45 3/4 x 31 7/8 in. (116.1 x 81 cm)

description

Describing her own paintings as “poems written in colors,” Teruko Yokoi (1924-2020) often wandered the hills near her home in Japan as a child, with her father, a calligrapher and poet who taught her both art forms. At a time when it was difficult to move in the art world as a single young Japanese woman, Yokoi was one of the few women artists embedded in the 1950s New York milieu of Abstract Expressionism. Through friendships with Joan Mitchell, Kenzo Okada, and Mark Rothko, Yokoi developed her unique, masterful integration of lyrical abstraction and East Asian landscape. Her works dazzle with an autumnal atmosphere of hushed, immaculate beauty. 

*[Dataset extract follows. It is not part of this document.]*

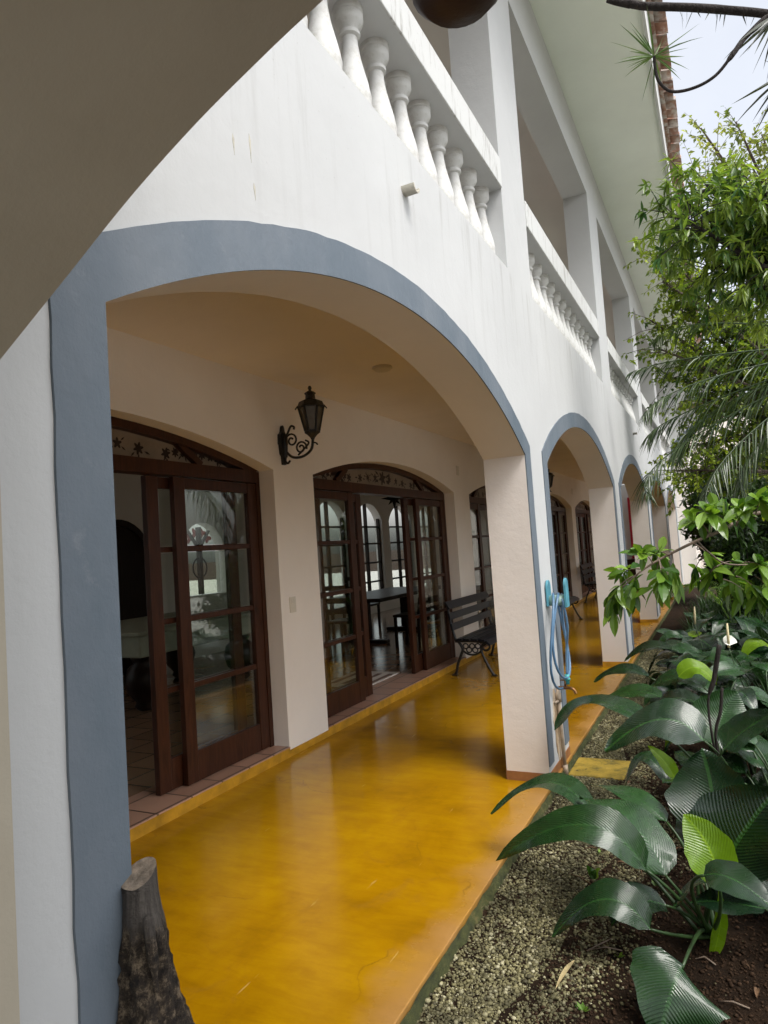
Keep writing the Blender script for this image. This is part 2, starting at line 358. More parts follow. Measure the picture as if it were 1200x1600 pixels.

By the late 1950s, Teruko was living and working in the penthouse apartment at the Chelsea Hotel in New York. Having married the American artist Sam Francis in 1958, Teruko had moved into the vibrant artistic community of the Chelsea Hotel, where she set up her studio and raised their young daughter, Kayo, who was born in the summer of 1959. By 1960, she had moved to Paris with Francis and expanded her practice to include works on paper, several of which were exhibited that year at the Martha Jackson Gallery in New York, marking her emergence as a rising artist on the New York scene. Though her and Francis’s marriage was artistically symbiotic, Yokoi’s work was eclipsed at the time by the attention given to the rising success of Francis. Upon separating from Francis in 1960, Yokoi settled in Switzerland in 1962, after her early daring trajectory living in Tokyo, San Francisco, New York, and then Paris. 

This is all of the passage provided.